Monday, Jul. 13, 1959
"The Great One"
"To the south face of Mount McKinley!'
With a clank of beer mugs, the four mountaineers tossed off a heady toast one night last summer and then sat down to plan their assault. They had picked a formidable foe: the continent's highest mountain, 20,320 ft. of rock, ice and swirling snow that Alaskan Indians call "the Great One." McKinley had been climbed 13 times since 1913, but never by the precipitous southern route, a feat considered the greatest pioneering climb remaining in North America.
Leader of the four was blond, slight Jake Breitenbach, 24, a guide at Wyoming's Petzoldt-Exum School of American Mountaineering. Like Jake, the others were young, but experienced beyond their years in their perilous art: Ski Instructors Pete Sinclair, 23, and Barry Corbet, 22; Math Teacher Bill Buckingham, 22, a member of the American Alpine Club.
Built-in Disposal. Last month, landed by a bush pilot on a glacier at 7,000 ft., the four began their long push--the kind of adventure that pales a plains dweller. At 12,500 ft., they labored nine hours to hack 7-by-7-ft. platform from a 45DEG ice slope, wryly called it Concentration Camp, complete, as one climber noted, "with a handy garbage disposal -- a 1,600-ft. drop." Ahead lay two deadly perils: a pair of giant, swelling domes of blue ice that left them as exposed to the fickle Alaskan weather as flies on a wall. Some 1,700 ft. of rope hammered into the ice took them across in safety. Then came Camp Paradise, the first piece of flat slope they had seen in several thousand feet; Camp Fatigue, when at 15,000 ft. the altitude started to hit them; Balcony Camp, up another 1,800 ft. and just big enough for their tent with a 7,000-ft. drop below.
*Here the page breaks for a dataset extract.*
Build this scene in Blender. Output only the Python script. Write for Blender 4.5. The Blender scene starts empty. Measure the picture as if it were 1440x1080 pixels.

The weather started to worsen, and they decided on a gamble: a dash to the top, even though it was 3,500 ft. away.
Their dash made them look more like drunks in a conga line. In the thin air, no one could lurch more than 15 steps without rest. The final 400 ft. were up a near-vertical snow wall; somehow they made it, and there was the slender bamboo pole that had been planted on the summit in 1947 by Bradford Washburn, a mountain-climbing geographer. Three men burst into tears. "Do you realize," gasped Buckingham, "do you realize what we've done? Four hackers--we've made a great ascent, maybe the greatest outside of South America in the world."
Instinct Alone. It was not over. The weather, good for twelve days, burst with a snowstorm. All landmarks disappeared; at one point they were near panic at the thought of starvation when someone spotted the blade of an ice ax that Jake had whimsically stuck beside a food cache, a needle point of steel gleaming in an ocean of snow. On instinct alone, Buckingham found the snow corridor that threaded through a region splintered by crevasses. And finally back down to 7,000 ft., they were plucked from McKinley's flank by their pilot.
Why had they done it? Last week, resting in Anchorage, the four were almost too busy planning new assaults to answer. Said Sinclair: "We usually just joke, 'to get away from tidal waves.' You can't describe climbing to people. They don't have anything to compare it with."